Give only one thing: the number of lines that include the word "More".

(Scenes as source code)
>> BEGIN

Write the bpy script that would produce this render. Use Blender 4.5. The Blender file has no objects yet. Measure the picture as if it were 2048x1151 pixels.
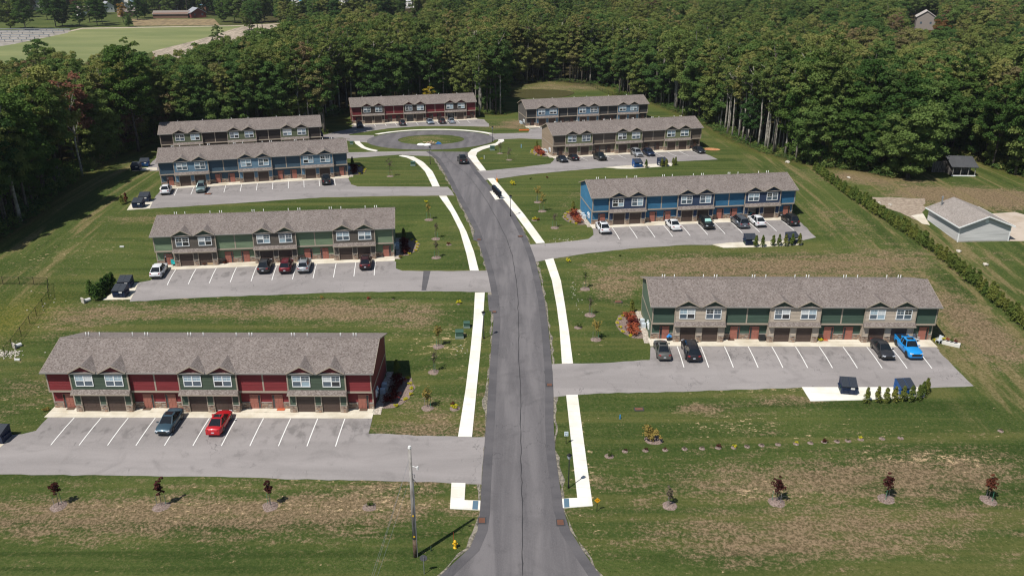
import bpy, bmesh, math, random
import numpy as np
from mathutils import Vector, Matrix
from mathutils.geometry import tessellate_polygon
SC = bpy.context.scene
R = math.radians
rnd = random.Random(7)
nr = np.random.RandomState(7)
# ------------------------------------------------------------------ camera
F_PX, PITCH, ROLL, CAM_Z = 1718.371, 0.38536697, -0.00264132, 50.7277
CW, CH = 2048.0, 1151.0
fwd = Vector((0, math.cos(PITCH), -math.sin(PITCH)))
up0 = Vector((0, math.sin(PITCH), math.cos(PITCH)))
rt0 = Vector((1, 0, 0))
rt = rt0 * math.cos(ROLL) + up0 * math.sin(ROLL)
up = up0 * math.cos(ROLL) - rt0 * math.sin(ROLL)
cd = bpy.data.cameras.new('camera')
cam = bpy.data.objects.new('camera', cd)
SC.collection.objects.link(cam)
cam.matrix_world = Matrix(((rt.x, up.x, -fwd.x, 0), (rt.y, up.y, -fwd.y, 0), (rt.z, up.z, -fwd.z, CAM_Z), (0, 0, 0, 1)))
cd.sensor_width = 36.0
cd.lens = F_PX / CW * 36.0
cd.clip_start = 1.0
cd.clip_end = 12000
SC.camera = cam
# ------------------------------------------------------------------ sky, sun, exposure
SUN_EL, SUN_DIR = 57.5, 46.0      # elevation; compass heading (from +x) the shadows point to
w = bpy.data.worlds.new('World'); SC.world = w; w.use_nodes = True
nt = w.node_tree; bg = nt.nodes['Background']
sky = nt.nodes.new('ShaderNodeTexSky'); sky.sky_type = 'NISHITA'; sky.sun_disc = False
sky.sun_elevation = R(SUN_EL); sky.sun_rotation = R(224.0); sky.altitude = 100; sky.air_density = 1.0; sky.dust_density = 0.6; sky.ozone_density = 1.2
nt.links.new(sky.outputs[0], bg.inputs[0]); bg.inputs[1].default_value = 0.07
sl = bpy.data.lights.new('sun', 'SUN'); sl.energy = 4.9; sl.angle = R(0.53); sl.color = (1.0, 0.955, 0.89)
so = bpy.data.objects.new('sun', sl); SC.collection.objects.link(so)
sd = Vector((math.cos(R(SUN_DIR)) * math.cos(R(SUN_EL)), math.sin(R(SUN_DIR)) * math.cos(R(SUN_EL)), -math.sin(R(SUN_EL))))
so.rotation_euler = sd.to_track_quat('-Z', 'Y').to_euler(); so.location = (-60, -60, 150)
SC.view_settings.view_transform = 'Standard'; SC.view_settings.look = 'None'
SC.view_settings.exposure = 0.20; SC.view_settings.gamma = 1.0; SC.view_settings.use_curve_mapping = False
SC.cycles.max_bounces = 5; SC.cycles.diffuse_bounces = 2; SC.cycles.glossy_bounces = 3; SC.cycles.transmission_bounces = 3
SC.cycles.volume_bounces = 0; SC.cycles.use_denoising = True
SC.cycles.pixel_filter_type = 'BLACKMAN_HARRIS'; SC.cycles.filter_width = 1.2
# ------------------------------------------------------------------ terrain
HL = 38.4 / 2
# row houses: x, y, yaw (degrees)
ROWS = {1: (-35.79, 89.45, -0.70), 2: (-38.78, 133.11, 6.15), 3: (-54.27, 178.17, 13.21), 4: (-67.23, 212.70, 13.76), 5: (-29.98, 267.10, 13.0),
        6: (23.25, 261.50, 12.56), 7: (28.80, 209.08, 12.99), 8: (33.67, 151.48, 7.62), 9: (38.29, 106.23, -0.87)}
def hy(y):
    return 5.8634 * np.exp(-((y - 174.8) / 72.51) ** 2) - 2.9317
RZ = {k: float(hy(v[1])) for k, v in ROWS.items()}
def H(x, y):
    x = np.asarray(x, float); y = np.asarray(y, float)
    h = hy(y)
    for k, (bx, by, a) in ROWS.items():
        c, s = math.cos(R(a)), math.sin(R(a))
        lx = (x - bx) * c + (y - by) * s; ly = -(x - bx) * s + (y - by) * c
        dx = np.maximum(np.abs(lx) - HL - 1.0, 0); dy = np.maximum(np.maximum(-1.6 - ly, ly - 11.5), 0)
        t = np.clip(1 - np.hypot(dx, dy) / 7.5, 0, 1); t = t * t * (3 - 2 * t)
        h = h + (RZ[k] - h) * t
    # round pond hollow behind the last row of houses
    d = np.hypot((x - 9) / 13.0, (y - 327) / 9.5)
    t = np.clip((1.45 - d) / 0.6, 0, 1); t = t * t * (3 - 2 * t)
    h = h - .55 * t
    # planted mound in the turning circle
    d = np.hypot(x + 21.9, y - 232.0) / 8.0
    h = h + 0.9 * np.clip(1 - d * d, 0, 1)
    return h
def hz(x, y):
    return float(H(x, y))
def G(px, py, dz=0.0):
    """photo survey point -> point on the terrain"""
    d = fwd + rt * ((px - CW / 2) / F_PX) - up * ((py - CH / 2) / F_PX)
    z = 0.0
    for _ in range(14):
        t = (CAM_Z - z) / -d.z
        x, y = d.x * t, d.y * t
        z = z * .35 + hz(x, y) * .65
    return Vector((x, y, hz(x, y) + dz))
def P2(P):
    d = Vector(P) - Vector((0, 0, CAM_Z)); z = d.dot(fwd)
    return CW / 2 + F_PX * d.dot(rt) / z, CH / 2 - F_PX * d.dot(up) / z
# ------------------------------------------------------------------ materials
MATS = {}
def newmat(name):
    m = bpy.data.materials.new(name); m.use_nodes = True
    return m, m.node_tree, m.node_tree.nodes['Principled BSDF']
def N(t, kind, **kw):
    n = t.nodes.new(kind)
    for k, v in kw.items():
        if k in ('operation', 'blend_type', 'data_type', 'attribute_name', 'attribute_type', 'noise_dimensions', 'feature', 'interpolation', 'wave_type', 'bands_direction', 'clamp'):
            setattr(n, k, v)
        else:
            n.inputs[k].default_value = v
    return n
def mix(t, fac, a, b, mode='MIX'):
    n = t.nodes.new('ShaderNodeMix'); n.data_type = 'RGBA'; n.blend_type = mode
    for s, v in ((0, fac), (6, a), (7, b)):
        if hasattr(v, 'is_output'): t.links.new(v, n.inputs[s])
        elif s == 0: n.inputs[0].default_value = v
        else: n.inputs[s].default_value = (v[0], v[1], v[2], 1)
    return n.outputs[2]
def mth(t, op, a, b=0.0, c=None):
    n = t.nodes.new('ShaderNodeMath'); n.operation = op
    for i, v in enumerate((a, b) if c is None else (a, b, c)):
        if hasattr(v, 'is_output'): t.links.new(v, n.inputs[i])
        else: n.inputs[i].default_value = v
    return n.outputs[0]
def coords(t, kind='Object', scale=(1, 1, 1), rot=(0, 0, 0)):
    if kind == 'World': src = t.nodes.new('ShaderNodeNewGeometry').outputs['Position']
    else: src = t.nodes.new('ShaderNodeTexCoord').outputs[kind]
    m = t.nodes.new('ShaderNodeMapping'); m.inputs['Scale'].default_value = scale; m.inputs['Rotation'].default_value = rot
    t.links.new(src, m.inputs['Vector']); return m.outputs[0]
def noise(t, vec, scale, detail=3, rough=.55, dist=0.0):
    n = N(t, 'ShaderNodeTexNoise', Scale=scale, Detail=detail, Roughness=rough, Distortion=dist); t.links.new(vec, n.inputs['Vector'])
    return n.outputs['Fac']
def ss(t, v, lo, hi):
    n = t.nodes.new('ShaderNodeMapRange'); n.interpolation_type = 'SMOOTHSTEP'
    t.links.new(v, n.inputs[0]) if hasattr(v, 'is_output') else None
    n.inputs[1].default_value = lo; n.inputs[2].default_value = hi
    return n.outputs[0]
def bump(t, b, h, strength, dist):
    n = t.nodes.new('ShaderNodeBump'); n.inputs['Strength'].default_value = strength; n.inputs['Distance'].default_value = dist
    t.links.new(h, n.inputs['Height']); t.links.new(n.outputs[0], b.inputs['Normal'])
def attr(t, name):
    n = t.nodes.new('ShaderNodeAttribute'); n.attribute_name = name; return n.outputs['Fac']
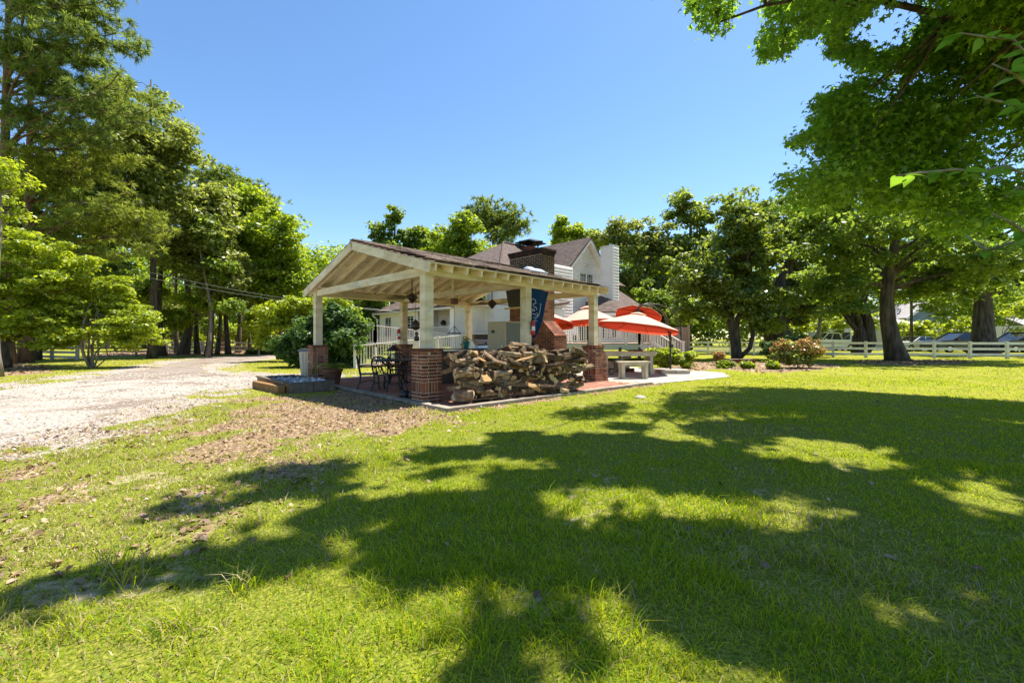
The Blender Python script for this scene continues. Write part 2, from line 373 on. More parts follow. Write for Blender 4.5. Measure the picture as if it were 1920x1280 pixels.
def ground_material():
    m, nt, out = newmat('lawn_ground'); L = nt.links.new
    p = N(nt, 'BsdfPrincipled'); p.inputs['Roughness'].default_value = .95; p.inputs['Specular IOR Level'].default_value = .1
    tc = N(nt, 'TexCoord')
    def noise(sc, det=4):
        n = N(nt, 'TexNoise'); n.inputs['Scale'].default_value = sc; n.inputs['Detail'].default_value = det; L(tc.outputs['Object'], n.inputs['Vector']); return n.outputs['Fac']
    def mix(f, a, b):
        x = N(nt, 'MixRGB'); L(f, x.inputs[0]); L(a, x.inputs[1]); L(b, x.inputs[2]); return x.outputs[0]
    def rp(f, st): r = ramp(nt, st); L(f, r.inputs[0]); return r.outputs[0]
    def thr(name, sc, k=.5):
        a = N(nt, 'Attribute'); a.attribute_name = name
        s = N(nt, 'Math', operation='MULTIPLY_ADD'); L(noise(sc, 5), s.inputs[0]); s.inputs[1].default_value = k; s.inputs[2].default_value = -k/2
        b = N(nt, 'Math', operation='ADD'); L(a.outputs['Fac'], b.inputs[0]); L(s.outputs[0], b.inputs[1])
        return rp(b.outputs[0], [(.35, (0, 0, 0)), (.6, (1, 1, 1))])
    g1 = rp(noise(38, 6), [(.3, (.07, .075, .016)), (.48, (.17, .18, .02)), (.6, (.26, .25, .03)), (.75, (.36, .3, .1))])
    g2 = rp(noise(1.1, 5), [(.3, (.2, .235, .016)), (.5, (.25, .265, .018)), (.68, (.32, .28, .045))])
    mm = N(nt, 'MixRGB'); mm.inputs[0].default_value = .6; L(g1, mm.inputs[1]); L(g2, mm.inputs[2])
    th = N(nt, 'Attribute'); th.attribute_name = 'thatch'                 # where single blades stand, the soil and thatch between them shows
    grass = mix(th.outputs['Fac'], mm.outputs[0], rp(noise(70, 5), [(.3, (.05, .07, .01)), (.5, (.14, .17, .016)), (.7, (.31, .27, .07))]))
    litter = rp(noise(26, 7), [(.28, (.06, .036, .02)), (.42, (.19, .12, .07)), (.55, (.29, .2, .12)), (.72, (.46, .35, .24))])
    sand = rp(noise(30, 6), [(.3, (.3, .22, .14)), (.7, (.55, .45, .33))])
    grav = rp(noise(60, 6), [(.3, (.15, .115, .09)), (.5, (.34, .28, .24)), (.7, (.52, .46, .41))])
    c = mix(thr('litter', 9, .9), grass, litter); c = mix(thr('sand', 14, .9), c, sand); c = mix(thr('gravel', 9, .7), c, grav)
    L(c, p.inputs['Base Color'])
    b = N(nt, 'Bump'); b.inputs['Strength'].default_value = .8; b.inputs['Distance'].default_value = .03; L(noise(45, 6), b.inputs['Height']); L(b.outputs[0], p.inputs['Normal'])
    L(p.outputs[0], out.inputs[0]); return m

def build_ground():
    xs = np.concatenate([np.linspace(-46, -14, 110), np.linspace(-13.8, 14, 200), np.linspace(14.3, 46, 90)]); ys = np.concatenate([np.linspace(-6, 1, 20), np.linspace(1.1, 18, 170), np.linspace(18.2, 52, 120)])
    X, Y = np.meshgrid(xs, ys); nx, ny = len(xs), len(ys); x = X.ravel(); y = Y.ravel()
    dr, gr, li, sa = zones(x, y)
    z = (fbm(x, y, 1.6, 2)-.5)*.03*sstep(1, 3, np.hypot(x, y)); keep = np.maximum(np.maximum(sstep(-1.2, 0, pdist(x, y, PATIO)), sstep(-1.2, 0, pdist(x, y, SLAB))), sstep(-.5, .5, dr)); z = z*(1-keep)-.012*keep
    edge = (np.abs(x) > 45.9) | (y < -5.9) | (y > 51.9); z[edge] = 0
    i = np.arange(nx*ny).reshape(ny, nx); q = np.stack([i[:-1, :-1], i[:-1, 1:], i[1:, 1:], i[1:, :-1]], -1).reshape(-1, 4)
    V = np.stack([x, y, z], 1); B = 900.
    o = [(-B, -B), (-46, -B), (46, -B), (B, -B), (-B, -6), (-46, -6), (46, -6), (B, -6), (-B, 52), (-46, 52), (46, 52), (B, 52), (-B, B), (-46, B), (46, B), (B, B)]
    n0 = len(V); V = np.concatenate([V, np.array([(a, b, 0) for a, b in o])])
    oq = np.array([[a, a+1, a+5, a+4] for a in (0, 1, 2, 4, 6, 8, 9, 10)])+n0; q = np.concatenate([q, oq])
    th = sstep(13, 6, np.hypot(x, y))*.85; pad = np.zeros(16); lip = np.full(16, .25)
    me = np_mesh('ground', V, np.full(len(q), 4), q.ravel(), ground_material(), {'litter': np.concatenate([li, lip]), 'gravel': np.concatenate([gr, pad]), 'sand': np.concatenate([sa, pad]), 'thatch': np.concatenate([th, pad])}, True)
    tag(link_mesh('ground', me), 'mown lawn with bare leaf littered and sandy patches', kind='structure')
build_ground()

M_GRAVEL = surf('gravel', [(.11, .092, .07), (.28, .245, .2), (.41, .365, .31), (.52, .475, .415)], .95, 26, bump=1.0, bscale=48, detail=8, wear=((.2, .155, .12), .9, .5))
M_LANE = surf('lane_gravel', [(.1, .075, .055), (.2, .16, .125), (.29, .245, .205), (.4, .345, .3)], .95, 26, bump=1.0, bscale=48, detail=8, wear=((.17, .115, .075), 1.1, .52))
def build_drive():
    xs = np.arange(-26, -3.6, .11); ys = np.arange(3.4, 32, .11); X, Y = np.meshgrid(xs, ys); x = X.ravel(); y = Y.ravel()
    d = pdist(x, y, DRIVE)+(fbm(x, y, .55, 4)-.5)*.9+(fbm(x+40, y, 2.2, 3)-.5)*.9
    z = -.008+sstep(0, .6, d)*(.018+.03*(fbm(x, y, .9, 3)-.5)); nx = len(xs); ny = len(ys); i = np.arange(nx*ny).reshape(ny, nx)
    q = np.stack([i[:-1, :-1], i[:-1, 1:], i[1:, 1:], i[1:, :-1]], -1).reshape(-1, 4); q = q[(d[q] > 0).all(1)]
    u, inv = np.unique(q, return_inverse=True)
    me = np_mesh('driveway', np.stack([x, y, z], 1)[u], np.full(len(q), 4), inv.ravel(), M_GRAVEL, smooth=True); me.materials.append(M_LANE)
    cy = y[q].mean(1); cx = x[q].mean(1); me.polygons.foreach_set('material_index', (cy+(fbm(cx, cy, 1.1, 4)-.5)*7 > 13.6).astype(np.int32))
    tag(link_mesh('driveway', me), 'pale gravel driveway curving away to the trees', kind='structure')
build_drive()

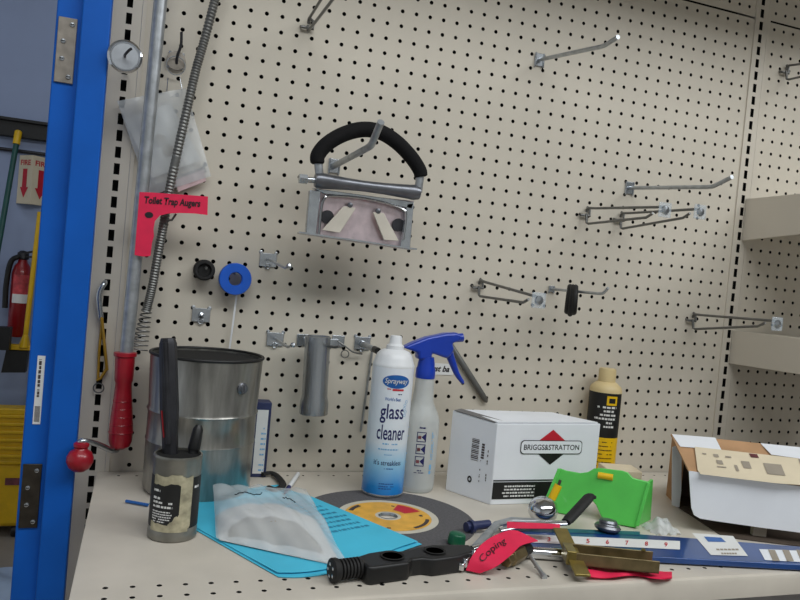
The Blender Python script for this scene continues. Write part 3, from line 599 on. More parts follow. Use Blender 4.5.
# cyan folder
sA, sB, sE, sC, sD = V((0.094, -0.086, 0)), V((0.232, -0.357, 0)), V((0.094, -0.430, 0)), V((0.036, -0.428, 0)), V((-0.098, -0.165, 0))
DC = V((0.224, -0.243, 0)); DR = 0.124
def sheet_z(p):
    q = math.hypot(p.x - DC.x, p.y - DC.y); f = min(1, max(0, (DR + 0.05 - q) / 0.05)); return 0.0008 + 0.0038 * f * f * (3 - 2 * f)
def fold(a, b, lift=0.0):
    l0 = sD * (1 - b) + sC * b; r0 = sA * (1 - b) + sB * b
    p = l0 * (1 - a) + r0 * a
    if b > 0.8: p = p + (sE - (sC + sB) / 2) * ((b - 0.8) / 0.2) * (math.sin(math.pi * a) if a < 0.5 else math.sin(math.pi * a)) * 0.8
    return V((p.x, p.y, sheet_z(p) + lift))
t = thing('paper_folder', 'cyan blue printed sheets lying on the shelf under the plastic bag', 'folder', V((0.06, -0.27, 0)))
MB().grid(lambda a, b: fold(a, b), 24, 24, (0, 0, 0.0005)).build('bottom_sheet', 'cyan', t)
MB().grid(lambda a, b: fold(a * 0.985, b * 0.985, 0.0012) + V((0.002, 0.003, 0.004 * max(0, b - 0.75))), 24, 24, (0, 0, 0.0005)).build('top_sheet', 'cyan', t)
b = MB()
for k in range(9):
    bb = 0.30 + k * 0.052
    rr = random.Random(k); x = 0.62
    while x < 0.92:
        w = rr.uniform(0.01, 0.04)
        c4 = [fold(x, bb, 0.0021), fold(x + w, bb, 0.0021), fold(x + w, bb + 0.020, 0.0021), fold(x, bb + 0.020, 0.0021)]
        b.add(c4, [(0, 1, 2, 3)]); x += w + 0.012
b.build('sheet_print', 'cyan_print', t, flat=True)
# plastic bag on folder
bl = [(214, 487), (246, 482), (300, 489), (322, 506), (348, 562), (318, 568), (262, 556), (216, 537)]
c00, c10, c01, c11 = W(213, 485, y=-0.182), W(306, 489, y=-0.150), W(216, 539, z=0.0052), W(350, 569, z=0.0052)
def bagtop(a, b, k=1.0):
    q = (c00 * (1 - a) + c10 * a) * (1 - b) + (c01 * (1 - a) + c11 * a) * b
    e = (math.sin(math.pi * min(1, max(0, a))) ** 0.5) * (math.sin(math.pi * min(1, max(0, b))) ** 0.6)
    h = 0.005 + 0.026 * e * (0.55 + 0.7 * b) + 0.0028 * math.sin(11 * a + 6 * b) * math.sin(9 * b - 4 * a + 1) + 0.0014 * math.sin(31 * a - 17 * b)
    return V((q.x, q.y, q.z + max(0.0, h - 0.005)))
t = thing('parts_bag', 'puffy clear plastic bag with pale contents lying on the cyan folder', 'bag', V((0.08, -0.30, 0.004)))
MB().grid(lambda a, b: bagtop(a, b), 40, 40).build('film', 'bag', t)
def inner(a, b):
    a2, b2 = 0.03 + 0.93 * a, 0.36 + 0.62 * b; q = bagtop(a2, b2)
    e = math.sin(math.pi * a) ** 0.35 * math.sin(math.pi * b) ** 0.35
    return V((q.x, q.y, 0.0038 + (q.z - 0.0050) * max(0.0, e)))
MB().grid(inner, 30, 22).build('white_pouch', 'paper', t)
def inner2(a, b):
    a2, b2 = 0.07 + 0.82 * a, 0.66 + 0.29 * b; q = bagtop(a2, b2); e = math.sin(math.pi * a) ** 0.35 * math.sin(math.pi * b) ** 0.35
    return V((q.x, q.y - 0.001, 0.0041 + (q.z - 0.0045) * max(0.0, e)))
MB().grid(inner2, 26, 12).build('tan_contents', 'tan', t)
b = MB()
pts = [bagtop(0.18 + 0.25 * k / 14, 0.40 + 0.012 * math.sin(k * 2.1)) + V((0, 0, 0.0008)) for k in range(15)]
b.tube(pts, 0.0006, 5); b.build('pen_scribble', 'ink', t); b = MB(); b.tube([bagtop(0.62 + 0.12 * k / 8, 0.42 + 0.012 * math.sin(k * 2.4)) + V((0, 0, 0.0008)) for k in range(9)], 0.0006, 5)
b.build('pen_scribble', 'ink', t)
# black strap and pens near the pail
sp = [(262, 474), (272, 473), (279, 478), (283, 485), (276, 489), (268, 487)]
tag(MB().tube(arc([W(u, v, z=0.006) for u, v in sp], 5), 0.0055, 10, sy=0.5).build('rubber_strap', 'rubber', None, W(272, 480, z=0)), 'short curved black rubber strap beside the foot of the tin pail', 'strap')
p0, p1 = W(289, 487, z=0.006), W(298, 474, z=0.006)
t = thing('ballpoint_pen', 'white pen with blue end lying behind the cyan folder', 'pen', p0)
MB().tube([p0, p1], 0.0035, 10).build('barrel', 'white', t); MB().tube([p0, p0 + (p0 - p1) * 0.28, p0 + (p0 - p1) * 0.5], [0.0035, 0.003, 0.001], 10).build('tip', 'navy', t)
p0, p1 = W(126, 501, z=0.003), W(148, 505, z=0.003)
tag(MB().tube([p0, p0 + (p1 - p0) * .5, p1], 0.0022, 8).build('twist_tie', 'midblue', None, p0), 'tiny dark blue twist of wire left of the tin can', 'wire')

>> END

§ Response below:
2